Berita Soal HGU Nangahale Tidak Lengkap, Tidak Proporsional, dan Biased
Oleh P. Dr. Alexander Jabadu, SVD, Dosen IFTK Ledalero.
Mengapa tidak bisa dikembalikan kepada mereka? Ya karena aset-aset itu sudah lama dimiliki perampok Belanda dan masyarakat yang dulu jadi pemiliknya sudah silih berganti atau jumlah mereka sudah sangat banyak ketimbang dulu.
Bahkan, setelah ratusan tahun, ada warga yang sebenarnya pendatang dan bukan ahli waris dan bukan anggota suku setempat (Catatan: satu warga kemarin yang mantan biarawan itu juga bukan orang setempat tapi dari Flobatim).
Karena itu, pengembaliannya sangat sulit.
Kalau dikembalikan kepada masyarakat, kemungkinan akan ada konflik di antara mereka, antara lain karena siapa dapat apa dan dapat di mana.
Maka pemerintah RI putuskan yang terbaik: barang atau tanah bekas rampokan Belanda ini dijadikan milik negara saja atas nama seluruh Rakyat Indonesia dan dikelola melalui mekanisme HGU (Hak Guna Usaha) . Kebijakan ini berlaku dari Sabang sampai Marauke.
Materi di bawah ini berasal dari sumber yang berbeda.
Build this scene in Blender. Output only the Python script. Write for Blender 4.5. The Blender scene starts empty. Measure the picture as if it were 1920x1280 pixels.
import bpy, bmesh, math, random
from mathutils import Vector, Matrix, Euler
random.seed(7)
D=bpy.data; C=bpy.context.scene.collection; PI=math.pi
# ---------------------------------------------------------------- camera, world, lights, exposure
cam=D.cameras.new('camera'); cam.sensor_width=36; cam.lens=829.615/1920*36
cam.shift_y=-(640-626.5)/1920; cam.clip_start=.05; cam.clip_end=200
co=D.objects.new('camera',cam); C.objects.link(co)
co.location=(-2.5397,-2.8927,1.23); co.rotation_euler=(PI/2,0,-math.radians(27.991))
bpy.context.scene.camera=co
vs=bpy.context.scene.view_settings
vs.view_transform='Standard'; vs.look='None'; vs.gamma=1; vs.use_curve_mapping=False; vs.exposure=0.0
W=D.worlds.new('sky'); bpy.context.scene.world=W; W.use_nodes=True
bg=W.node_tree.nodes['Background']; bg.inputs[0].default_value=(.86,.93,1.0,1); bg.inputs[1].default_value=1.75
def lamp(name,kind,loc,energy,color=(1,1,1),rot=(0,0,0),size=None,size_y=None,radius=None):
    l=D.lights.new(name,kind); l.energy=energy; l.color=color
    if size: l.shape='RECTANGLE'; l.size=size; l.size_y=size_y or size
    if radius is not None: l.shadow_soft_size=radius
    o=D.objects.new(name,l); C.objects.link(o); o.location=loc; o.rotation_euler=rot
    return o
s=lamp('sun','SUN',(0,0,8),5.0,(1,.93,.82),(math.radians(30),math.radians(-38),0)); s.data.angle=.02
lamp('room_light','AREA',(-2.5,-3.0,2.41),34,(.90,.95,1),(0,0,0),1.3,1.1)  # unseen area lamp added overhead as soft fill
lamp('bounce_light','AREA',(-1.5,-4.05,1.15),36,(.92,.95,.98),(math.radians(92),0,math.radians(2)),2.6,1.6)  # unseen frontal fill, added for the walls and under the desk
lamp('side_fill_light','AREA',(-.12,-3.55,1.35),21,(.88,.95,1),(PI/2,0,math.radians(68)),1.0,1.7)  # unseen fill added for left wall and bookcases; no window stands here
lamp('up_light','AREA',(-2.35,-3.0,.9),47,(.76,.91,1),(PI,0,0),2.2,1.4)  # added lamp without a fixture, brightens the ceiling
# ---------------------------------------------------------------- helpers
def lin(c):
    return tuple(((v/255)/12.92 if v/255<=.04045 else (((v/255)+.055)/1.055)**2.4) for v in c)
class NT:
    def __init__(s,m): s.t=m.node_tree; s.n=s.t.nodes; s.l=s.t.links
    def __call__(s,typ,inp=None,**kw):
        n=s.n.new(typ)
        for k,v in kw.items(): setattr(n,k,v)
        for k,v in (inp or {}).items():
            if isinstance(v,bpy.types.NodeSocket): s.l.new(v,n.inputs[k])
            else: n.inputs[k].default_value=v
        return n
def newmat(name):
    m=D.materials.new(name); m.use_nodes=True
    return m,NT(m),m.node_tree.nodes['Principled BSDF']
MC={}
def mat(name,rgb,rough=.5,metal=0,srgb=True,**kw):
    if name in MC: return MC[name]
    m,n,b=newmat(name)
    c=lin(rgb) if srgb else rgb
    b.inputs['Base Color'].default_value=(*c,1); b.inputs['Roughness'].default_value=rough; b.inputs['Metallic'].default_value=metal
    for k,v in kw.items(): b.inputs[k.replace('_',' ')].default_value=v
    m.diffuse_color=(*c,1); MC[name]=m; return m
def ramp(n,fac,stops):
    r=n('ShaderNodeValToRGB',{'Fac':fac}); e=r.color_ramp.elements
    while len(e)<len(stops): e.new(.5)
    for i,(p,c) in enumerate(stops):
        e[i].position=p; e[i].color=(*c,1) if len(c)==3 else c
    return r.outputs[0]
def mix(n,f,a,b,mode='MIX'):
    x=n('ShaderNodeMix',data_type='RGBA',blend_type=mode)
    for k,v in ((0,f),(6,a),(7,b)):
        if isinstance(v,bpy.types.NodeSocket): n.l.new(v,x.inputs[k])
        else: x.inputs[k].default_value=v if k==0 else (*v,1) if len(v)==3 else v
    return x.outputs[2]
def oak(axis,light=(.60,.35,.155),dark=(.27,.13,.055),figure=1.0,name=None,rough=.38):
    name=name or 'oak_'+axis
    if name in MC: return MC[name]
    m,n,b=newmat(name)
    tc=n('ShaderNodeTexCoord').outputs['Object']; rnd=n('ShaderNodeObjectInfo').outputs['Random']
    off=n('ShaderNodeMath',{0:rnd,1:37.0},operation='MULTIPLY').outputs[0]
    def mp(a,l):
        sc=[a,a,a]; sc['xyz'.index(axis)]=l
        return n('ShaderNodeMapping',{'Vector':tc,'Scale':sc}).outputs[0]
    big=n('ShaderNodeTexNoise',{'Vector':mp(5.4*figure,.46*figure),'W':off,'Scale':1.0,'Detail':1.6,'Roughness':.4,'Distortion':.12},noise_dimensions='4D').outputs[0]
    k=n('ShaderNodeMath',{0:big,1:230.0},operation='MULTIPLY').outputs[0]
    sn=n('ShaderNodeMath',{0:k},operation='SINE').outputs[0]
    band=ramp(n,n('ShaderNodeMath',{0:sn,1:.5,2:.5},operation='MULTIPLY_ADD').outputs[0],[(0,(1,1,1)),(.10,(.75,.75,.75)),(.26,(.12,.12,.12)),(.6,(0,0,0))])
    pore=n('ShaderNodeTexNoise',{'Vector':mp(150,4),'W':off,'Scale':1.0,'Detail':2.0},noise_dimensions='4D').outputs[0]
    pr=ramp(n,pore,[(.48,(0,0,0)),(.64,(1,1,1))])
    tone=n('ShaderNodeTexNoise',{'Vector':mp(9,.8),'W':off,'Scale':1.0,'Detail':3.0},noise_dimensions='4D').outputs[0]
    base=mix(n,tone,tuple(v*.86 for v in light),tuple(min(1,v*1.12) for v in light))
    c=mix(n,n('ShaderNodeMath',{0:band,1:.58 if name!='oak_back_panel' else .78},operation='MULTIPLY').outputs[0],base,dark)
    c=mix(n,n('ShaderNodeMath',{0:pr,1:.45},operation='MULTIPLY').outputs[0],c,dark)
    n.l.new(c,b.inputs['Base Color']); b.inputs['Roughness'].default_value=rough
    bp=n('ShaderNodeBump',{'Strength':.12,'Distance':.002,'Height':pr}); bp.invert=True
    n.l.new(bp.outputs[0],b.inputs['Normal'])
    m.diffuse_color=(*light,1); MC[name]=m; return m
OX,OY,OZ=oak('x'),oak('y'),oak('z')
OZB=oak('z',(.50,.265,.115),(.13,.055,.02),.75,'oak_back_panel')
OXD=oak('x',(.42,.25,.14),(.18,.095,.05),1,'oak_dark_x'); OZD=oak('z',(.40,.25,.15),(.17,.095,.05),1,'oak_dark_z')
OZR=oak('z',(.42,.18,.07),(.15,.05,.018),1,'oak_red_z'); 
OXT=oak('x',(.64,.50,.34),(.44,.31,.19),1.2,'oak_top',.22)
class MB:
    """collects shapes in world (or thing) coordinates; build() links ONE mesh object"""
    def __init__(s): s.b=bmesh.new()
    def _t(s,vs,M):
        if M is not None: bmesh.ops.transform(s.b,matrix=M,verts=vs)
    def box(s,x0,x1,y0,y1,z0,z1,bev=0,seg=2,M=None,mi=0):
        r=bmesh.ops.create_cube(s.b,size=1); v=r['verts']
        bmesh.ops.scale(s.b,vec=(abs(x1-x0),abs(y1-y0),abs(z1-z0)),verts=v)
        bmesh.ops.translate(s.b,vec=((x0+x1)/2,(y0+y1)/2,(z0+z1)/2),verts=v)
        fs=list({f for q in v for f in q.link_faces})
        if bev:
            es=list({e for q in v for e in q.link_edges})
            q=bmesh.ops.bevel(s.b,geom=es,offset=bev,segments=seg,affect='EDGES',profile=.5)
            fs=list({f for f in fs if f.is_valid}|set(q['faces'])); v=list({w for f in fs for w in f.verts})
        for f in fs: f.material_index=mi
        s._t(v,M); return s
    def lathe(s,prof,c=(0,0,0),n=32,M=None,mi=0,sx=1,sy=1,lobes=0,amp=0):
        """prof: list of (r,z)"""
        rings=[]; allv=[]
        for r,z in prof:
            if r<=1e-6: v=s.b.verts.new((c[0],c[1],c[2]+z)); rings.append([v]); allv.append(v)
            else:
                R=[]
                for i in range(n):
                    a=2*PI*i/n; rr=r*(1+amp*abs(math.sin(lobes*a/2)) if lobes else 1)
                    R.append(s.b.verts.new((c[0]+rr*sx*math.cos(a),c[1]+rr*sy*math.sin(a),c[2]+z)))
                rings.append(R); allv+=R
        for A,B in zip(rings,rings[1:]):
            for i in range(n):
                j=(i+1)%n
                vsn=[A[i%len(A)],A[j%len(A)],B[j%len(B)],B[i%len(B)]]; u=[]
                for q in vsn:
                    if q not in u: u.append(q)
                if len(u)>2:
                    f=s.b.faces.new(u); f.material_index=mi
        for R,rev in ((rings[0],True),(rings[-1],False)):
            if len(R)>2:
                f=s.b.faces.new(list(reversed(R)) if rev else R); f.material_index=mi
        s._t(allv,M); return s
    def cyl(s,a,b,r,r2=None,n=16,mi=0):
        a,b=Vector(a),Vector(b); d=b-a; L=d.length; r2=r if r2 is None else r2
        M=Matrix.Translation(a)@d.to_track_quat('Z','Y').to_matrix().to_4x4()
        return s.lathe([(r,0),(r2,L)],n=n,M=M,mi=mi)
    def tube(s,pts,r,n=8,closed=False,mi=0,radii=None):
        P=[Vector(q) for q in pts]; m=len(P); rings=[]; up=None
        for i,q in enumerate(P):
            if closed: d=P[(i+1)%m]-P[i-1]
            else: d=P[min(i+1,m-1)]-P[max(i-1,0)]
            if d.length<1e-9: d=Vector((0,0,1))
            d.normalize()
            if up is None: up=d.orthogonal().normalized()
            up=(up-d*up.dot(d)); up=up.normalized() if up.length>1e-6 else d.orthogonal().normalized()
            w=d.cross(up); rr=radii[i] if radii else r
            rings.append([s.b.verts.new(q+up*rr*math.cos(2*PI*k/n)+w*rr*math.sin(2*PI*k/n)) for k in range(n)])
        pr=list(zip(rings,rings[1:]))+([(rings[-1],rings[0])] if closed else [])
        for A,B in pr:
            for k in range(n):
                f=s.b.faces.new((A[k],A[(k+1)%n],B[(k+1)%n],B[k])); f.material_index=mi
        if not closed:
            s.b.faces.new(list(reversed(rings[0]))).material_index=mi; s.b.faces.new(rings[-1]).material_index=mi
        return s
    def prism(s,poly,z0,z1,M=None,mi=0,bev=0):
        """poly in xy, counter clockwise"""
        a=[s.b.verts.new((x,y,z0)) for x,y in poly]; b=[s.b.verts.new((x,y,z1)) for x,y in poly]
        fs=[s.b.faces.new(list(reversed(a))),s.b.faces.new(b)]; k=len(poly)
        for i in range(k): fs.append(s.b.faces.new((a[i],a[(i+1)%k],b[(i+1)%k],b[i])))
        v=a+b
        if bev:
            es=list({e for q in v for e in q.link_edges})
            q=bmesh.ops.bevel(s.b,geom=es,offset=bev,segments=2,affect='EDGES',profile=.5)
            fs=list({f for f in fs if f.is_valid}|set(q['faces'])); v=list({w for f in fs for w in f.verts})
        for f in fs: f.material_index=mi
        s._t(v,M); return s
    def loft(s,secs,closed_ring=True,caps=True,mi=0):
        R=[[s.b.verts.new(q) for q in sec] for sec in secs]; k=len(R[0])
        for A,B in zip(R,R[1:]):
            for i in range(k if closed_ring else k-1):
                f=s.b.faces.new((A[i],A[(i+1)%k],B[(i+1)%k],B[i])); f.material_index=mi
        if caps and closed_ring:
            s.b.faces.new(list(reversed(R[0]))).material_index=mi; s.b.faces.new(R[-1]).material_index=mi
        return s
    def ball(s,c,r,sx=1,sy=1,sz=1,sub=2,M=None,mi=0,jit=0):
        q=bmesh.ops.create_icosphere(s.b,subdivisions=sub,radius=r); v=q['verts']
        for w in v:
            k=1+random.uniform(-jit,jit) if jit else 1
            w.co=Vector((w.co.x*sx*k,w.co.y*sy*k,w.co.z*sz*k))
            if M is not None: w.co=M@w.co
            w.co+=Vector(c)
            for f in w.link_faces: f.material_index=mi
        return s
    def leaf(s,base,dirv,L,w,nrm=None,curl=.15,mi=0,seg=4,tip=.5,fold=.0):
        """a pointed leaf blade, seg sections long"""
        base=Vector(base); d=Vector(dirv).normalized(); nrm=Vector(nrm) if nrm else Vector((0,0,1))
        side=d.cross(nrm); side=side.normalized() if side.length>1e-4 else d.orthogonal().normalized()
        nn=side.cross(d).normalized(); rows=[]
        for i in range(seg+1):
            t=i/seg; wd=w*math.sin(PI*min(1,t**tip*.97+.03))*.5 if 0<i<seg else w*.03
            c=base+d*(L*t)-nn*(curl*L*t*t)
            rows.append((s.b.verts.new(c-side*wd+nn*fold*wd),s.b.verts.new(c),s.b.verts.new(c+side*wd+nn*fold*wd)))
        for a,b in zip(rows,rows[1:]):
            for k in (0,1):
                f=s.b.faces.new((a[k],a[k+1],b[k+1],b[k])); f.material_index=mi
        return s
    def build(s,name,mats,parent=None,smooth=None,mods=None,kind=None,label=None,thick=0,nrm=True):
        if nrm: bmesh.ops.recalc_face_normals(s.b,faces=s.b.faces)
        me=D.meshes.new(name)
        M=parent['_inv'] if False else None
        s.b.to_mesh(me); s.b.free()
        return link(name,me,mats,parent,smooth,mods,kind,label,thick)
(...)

Khusus untuk tanah Nangahale dan Patiahu, Negara beri HGU kepada Gereja sangat beralasan, karena Gereja mendapatkannya dulu dengan membeli menggunakan mata uang GULDEN dari perusahaan Belanda (note: bukti pembelian masih ada di arsip SVD ENDE hingga hari ini) dan Gereja bayar pajak tanah HGU ini tidak sedikit setiap tahun).